* Given task *
What follows is a listing. Return every line of it exactly.

★ ★ ★

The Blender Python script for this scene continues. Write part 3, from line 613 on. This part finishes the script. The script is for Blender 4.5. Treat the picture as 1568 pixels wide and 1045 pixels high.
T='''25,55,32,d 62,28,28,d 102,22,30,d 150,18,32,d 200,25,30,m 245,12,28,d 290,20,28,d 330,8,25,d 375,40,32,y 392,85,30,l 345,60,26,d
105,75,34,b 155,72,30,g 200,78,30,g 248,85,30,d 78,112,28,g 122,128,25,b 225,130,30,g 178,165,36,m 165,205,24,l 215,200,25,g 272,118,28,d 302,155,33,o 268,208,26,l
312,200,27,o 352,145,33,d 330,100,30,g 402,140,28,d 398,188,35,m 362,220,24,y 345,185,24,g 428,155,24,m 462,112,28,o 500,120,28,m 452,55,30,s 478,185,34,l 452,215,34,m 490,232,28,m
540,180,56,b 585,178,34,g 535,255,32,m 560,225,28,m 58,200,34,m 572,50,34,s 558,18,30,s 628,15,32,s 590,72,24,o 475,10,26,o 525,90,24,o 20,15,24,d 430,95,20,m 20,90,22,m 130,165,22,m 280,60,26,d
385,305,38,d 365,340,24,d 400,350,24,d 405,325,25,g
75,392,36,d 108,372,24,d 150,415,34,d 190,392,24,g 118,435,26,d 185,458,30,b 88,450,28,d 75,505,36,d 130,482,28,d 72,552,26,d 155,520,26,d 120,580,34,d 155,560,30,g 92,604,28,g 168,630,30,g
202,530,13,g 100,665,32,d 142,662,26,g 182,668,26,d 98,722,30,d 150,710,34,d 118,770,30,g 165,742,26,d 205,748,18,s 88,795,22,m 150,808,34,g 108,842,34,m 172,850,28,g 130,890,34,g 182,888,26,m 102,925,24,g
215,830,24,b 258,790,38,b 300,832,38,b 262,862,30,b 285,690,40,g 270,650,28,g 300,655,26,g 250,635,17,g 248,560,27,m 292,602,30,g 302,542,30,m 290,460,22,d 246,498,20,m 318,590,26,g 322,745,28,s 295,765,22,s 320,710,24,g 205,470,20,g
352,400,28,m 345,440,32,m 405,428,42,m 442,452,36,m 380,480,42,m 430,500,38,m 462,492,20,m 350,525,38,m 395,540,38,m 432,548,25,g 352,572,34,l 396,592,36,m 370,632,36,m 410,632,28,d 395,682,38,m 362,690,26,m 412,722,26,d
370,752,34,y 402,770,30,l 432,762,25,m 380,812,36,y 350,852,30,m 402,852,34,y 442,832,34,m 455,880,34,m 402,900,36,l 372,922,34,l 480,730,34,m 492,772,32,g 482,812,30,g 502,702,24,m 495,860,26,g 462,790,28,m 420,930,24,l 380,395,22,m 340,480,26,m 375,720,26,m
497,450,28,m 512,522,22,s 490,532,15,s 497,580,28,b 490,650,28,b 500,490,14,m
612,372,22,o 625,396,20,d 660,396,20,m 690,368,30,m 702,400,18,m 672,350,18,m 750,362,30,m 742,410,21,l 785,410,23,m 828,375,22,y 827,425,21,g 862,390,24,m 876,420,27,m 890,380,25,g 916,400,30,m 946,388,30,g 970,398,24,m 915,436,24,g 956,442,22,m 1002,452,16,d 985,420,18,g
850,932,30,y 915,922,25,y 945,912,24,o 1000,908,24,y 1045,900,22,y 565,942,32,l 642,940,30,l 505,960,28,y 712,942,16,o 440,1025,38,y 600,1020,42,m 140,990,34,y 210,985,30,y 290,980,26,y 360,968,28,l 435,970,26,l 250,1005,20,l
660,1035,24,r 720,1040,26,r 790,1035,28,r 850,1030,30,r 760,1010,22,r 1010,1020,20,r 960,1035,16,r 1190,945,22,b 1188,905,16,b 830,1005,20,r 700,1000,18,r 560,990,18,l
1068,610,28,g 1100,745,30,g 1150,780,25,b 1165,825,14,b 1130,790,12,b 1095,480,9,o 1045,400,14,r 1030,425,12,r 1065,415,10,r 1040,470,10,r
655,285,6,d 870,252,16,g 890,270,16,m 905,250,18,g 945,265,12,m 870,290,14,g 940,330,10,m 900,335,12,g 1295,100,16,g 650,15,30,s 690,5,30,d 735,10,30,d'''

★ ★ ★

* Finished exercise *
The Blender Python script for this scene continues. Write part 3, from line 613 on. This part finishes the script. The script is for Blender 4.5. Treat the picture as 1568 pixels wide and 1045 pixels high.
T='''25,55,32,d 62,28,28,d 102,22,30,d 150,18,32,d 200,25,30,m 245,12,28,d 290,20,28,d 330,8,25,d 375,40,32,y 392,85,30,l 345,60,26,d
105,75,34,b 155,72,30,g 200,78,30,g 248,85,30,d 78,112,28,g 122,128,25,b 225,130,30,g 178,165,36,m 165,205,24,l 215,200,25,g 272,118,28,d 302,155,33,o 268,208,26,l
312,200,27,o 352,145,33,d 330,100,30,g 402,140,28,d 398,188,35,m 362,220,24,y 345,185,24,g 428,155,24,m 462,112,28,o 500,120,28,m 452,55,30,s 478,185,34,l 452,215,34,m 490,232,28,m
540,180,56,b 585,178,34,g 535,255,32,m 560,225,28,m 58,200,34,m 572,50,34,s 558,18,30,s 628,15,32,s 590,72,24,o 475,10,26,o 525,90,24,o 20,15,24,d 430,95,20,m 20,90,22,m 130,165,22,m 280,60,26,d
385,305,38,d 365,340,24,d 400,350,24,d 405,325,25,g
75,392,36,d 108,372,24,d 150,415,34,d 190,392,24,g 118,435,26,d 185,458,30,b 88,450,28,d 75,505,36,d 130,482,28,d 72,552,26,d 155,520,26,d 120,580,34,d 155,560,30,g 92,604,28,g 168,630,30,g
202,530,13,g 100,665,32,d 142,662,26,g 182,668,26,d 98,722,30,d 150,710,34,d 118,770,30,g 165,742,26,d 205,748,18,s 88,795,22,m 150,808,34,g 108,842,34,m 172,850,28,g 130,890,34,g 182,888,26,m 102,925,24,g
215,830,24,b 258,790,38,b 300,832,38,b 262,862,30,b 285,690,40,g 270,650,28,g 300,655,26,g 250,635,17,g 248,560,27,m 292,602,30,g 302,542,30,m 290,460,22,d 246,498,20,m 318,590,26,g 322,745,28,s 295,765,22,s 320,710,24,g 205,470,20,g
352,400,28,m 345,440,32,m 405,428,42,m 442,452,36,m 380,480,42,m 430,500,38,m 462,492,20,m 350,525,38,m 395,540,38,m 432,548,25,g 352,572,34,l 396,592,36,m 370,632,36,m 410,632,28,d 395,682,38,m 362,690,26,m 412,722,26,d
370,752,34,y 402,770,30,l 432,762,25,m 380,812,36,y 350,852,30,m 402,852,34,y 442,832,34,m 455,880,34,m 402,900,36,l 372,922,34,l 480,730,34,m 492,772,32,g 482,812,30,g 502,702,24,m 495,860,26,g 462,790,28,m 420,930,24,l 380,395,22,m 340,480,26,m 375,720,26,m
497,450,28,m 512,522,22,s 490,532,15,s 497,580,28,b 490,650,28,b 500,490,14,m
612,372,22,o 625,396,20,d 660,396,20,m 690,368,30,m 702,400,18,m 672,350,18,m 750,362,30,m 742,410,21,l 785,410,23,m 828,375,22,y 827,425,21,g 862,390,24,m 876,420,27,m 890,380,25,g 916,400,30,m 946,388,30,g 970,398,24,m 915,436,24,g 956,442,22,m 1002,452,16,d 985,420,18,g
850,932,30,y 915,922,25,y 945,912,24,o 1000,908,24,y 1045,900,22,y 565,942,32,l 642,940,30,l 505,960,28,y 712,942,16,o 440,1025,38,y 600,1020,42,m 140,990,34,y 210,985,30,y 290,980,26,y 360,968,28,l 435,970,26,l 250,1005,20,l
660,1035,24,r 720,1040,26,r 790,1035,28,r 850,1030,30,r 760,1010,22,r 1010,1020,20,r 960,1035,16,r 1190,945,22,b 1188,905,16,b 830,1005,20,r 700,1000,18,r 560,990,18,l
1068,610,28,g 1100,745,30,g 1150,780,25,b 1165,825,14,b 1130,790,12,b 1095,480,9,o 1045,400,14,r 1030,425,12,r 1065,415,10,r 1040,470,10,r
655,285,6,d 870,252,16,g 890,270,16,m 905,250,18,g 945,265,12,m 870,290,14,g 940,330,10,m 900,335,12,g 1295,100,16,g 650,15,30,s 690,5,30,d 735,10,30,d'''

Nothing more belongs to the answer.